La Maison, nama restoran itu, mulai dibuka pada Oktoboer lalu sebagai bisnis swasta yang berada di lantai dasar sebuah rumah milik seorang pria bernama Lafforgue. Tempat ini dengan terang-terangan menolak akses bagi warga asli Pakistan.
Menurut ‘aturan’ yang berlaku di restoran tersebut, mereka yang bisa masuk hanyalah para pemegang paspor asing. Kasus diskriminasi ini kemudian diekspos ke publik oleh salah seorang wartawan Pakistan, Cyril Almeida.
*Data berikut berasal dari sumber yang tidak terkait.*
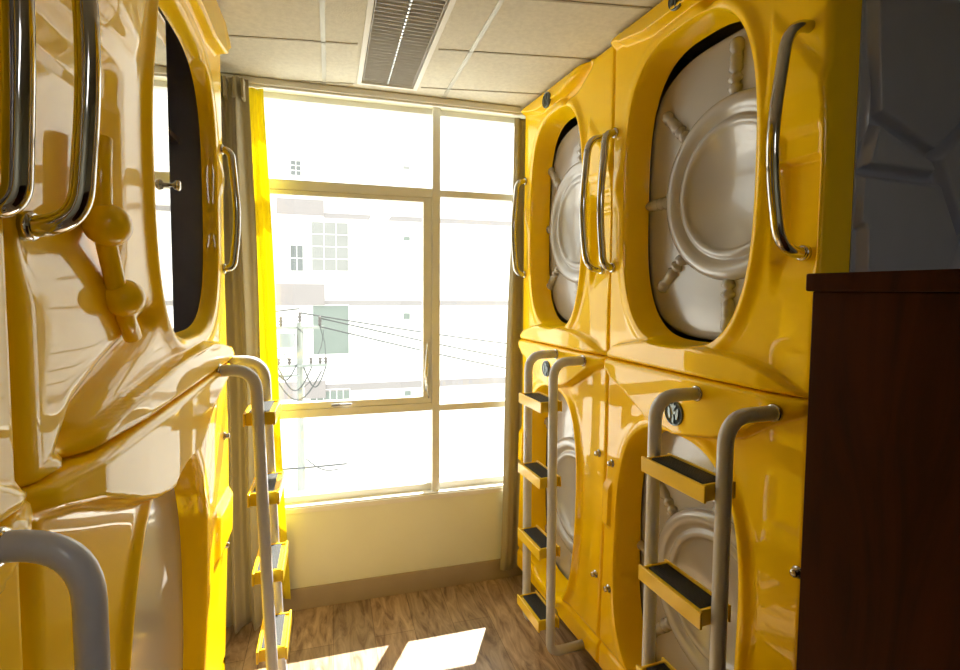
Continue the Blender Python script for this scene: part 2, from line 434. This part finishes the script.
# honeycomb end shell of the near right upper pod
def honey(parent, w, z0, z1):
    segs = [((.10, 2.40), (.135, 2.075)), ((.135, 2.075), (.364, 2.000)), ((.364, 2.000), (.56, 2.16)), ((.364, 2.0), (.40, 1.95)), ((.10, 1.945), (.385, 1.945)),
            ((.40, 1.95), (.50, 1.79)), ((.50, 1.79), (.62, 1.85)), ((.50, 1.79), (.44, 1.66)), ((.135, 2.075), (.105, 1.96)), ((.10, 2.40), (.20, 2.56)),
            ((.56, 2.16), (.60, 2.42)), ((.62, 1.85), (.70, 2.05)), ((.70, 2.05), (.56, 2.16)), ((.44, 1.66), (.30, 1.50)), ((.30, 1.5), (.12, 1.52)), ((.12, 1.52), (.11, 1.80)), ((.44, 1.66), (.62, 1.55)),
            ((.60, 2.42), (.80, 2.52)), ((.70, 2.05), (.95, 2.08)), ((.62, 1.85), (.85, 1.70)), ((.95, 2.08), (1.05, 2.35)), ((.85, 1.70), (1.1, 1.80)), ((1.1, 1.8), (.95, 2.08)), ((.62, 1.55), (.85, 1.70))]
    ys = np.linspace(.108, DEP, 330); ys = .108 + (DEP - .108) * (np.linspace(0, 1, 330) ** 1.5)
    zs = np.linspace(z0, z1, 230)
    Y, Z = np.meshgrid(ys, zs)
    D = np.full(Y.shape, 1e9)
    for sg in segs: D = np.minimum(D, pdist(Y, Z, list(sg)))
    h = .024 * sst((D - .006) / .014) + .002 * np.exp(-((D - .022) / .005) ** 2)
    X = w + .004 + h
    V = np.stack([X, Y, Z], -1).reshape(-1, 3); n0, n1 = Y.shape
    idx = np.arange(n0 * n1).reshape(n0, n1); a = idx[:-1, :-1]; b = idx[:-1, 1:]; c = idx[1:, 1:]; d = idx[1:, :-1]
    F = np.stack([a, b, c, d], -1).reshape(-1, 4).tolist()
    V = V.tolist(); nb = len(V)                         # closed back so the panel has thickness
    V += [(w - .001, .108, z0), (w - .001, DEP, z0), (w - .001, DEP, z1), (w - .001, .108, z1)]
    F.append([nb + 3, nb + 2, nb + 1, nb])
    F.append([nb + 1] + [int(i) for i in idx[0, ::-1]] + [nb]); F.append([nb + 3] + [int(i) for i in idx[-1]] + [nb + 2])
    F.append([nb] + [int(i) for i in idx[:, 0]] + [nb + 3]); F.append([nb + 2] + [int(i) for i in idx[::-1, -1]] + [nb + 1])
    o = link('side_panel', V, F, GREYP, parent, True)
    o['label'] = 'grey moulded side panel with honeycomb relief'
honey(podRNU, .863, SEAM + .006, TOP - .006)
honey(podRNL, .863, .106, SEAM - .008)

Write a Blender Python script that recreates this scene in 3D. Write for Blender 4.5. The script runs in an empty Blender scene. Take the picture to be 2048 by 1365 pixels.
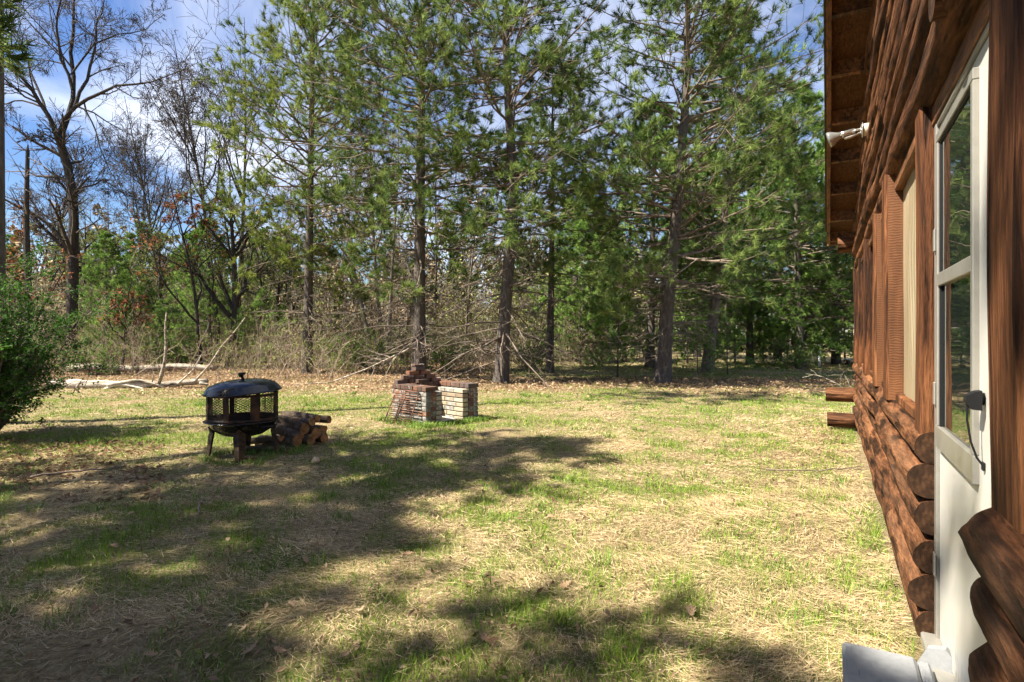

Ia mulai meluncurkan kampanye protes terhadap restoran tersebut lewat Twitter pada Desember lalu.
Kepolisian Pakistan yang mendapat laporan ini lantas melakukan penyelidikan. Instansi itu mengirim dua perwira mereka untuk mengunjungi restoran tersebut sebagai ‘orang biasa’. Ternyata, apa yang dibeberkan Almeida memang benar. Kedua aparat tadi ternyata juga diusir oleh sang pemilik restoran karena alasan, mereka bukan warga asing.
“Tak butuh waktu lama, polisi Pakistan pun kemudian menggerebek restoran itu dan menutupnya,” tulis sebuah laporan yang dikutip dari World Bulletin, Jumat (10/1). Disebutkan pula, restoran tersebut juga menjual produk-produk yang dilarang oleh agama Islam dan hukum yang berlaku di Pakistan. Di antaranya adalah minuman beralkohol dan makanan yang terbuat dari daging babi.
Dilansir dari Onislam.net, pemilik La Maison, Lafforgue, mengaku terkejut dengan penutupan bisnisnya ini oleh aparat setempat. Ia pun berencana untuk membuka kembali restorannya itu sebagai ‘klub pribadi’ yang terdaftar. “Kalau yang saya lakukan ini memang sesuatu yang ilegal, tentu sudah dari dulu saya dikutuk oleh para ulama dan berurusan dengan polisi,” ujar lelaki asal Prancis yang pindah ke Pakistan pada 2005 itu berkilah.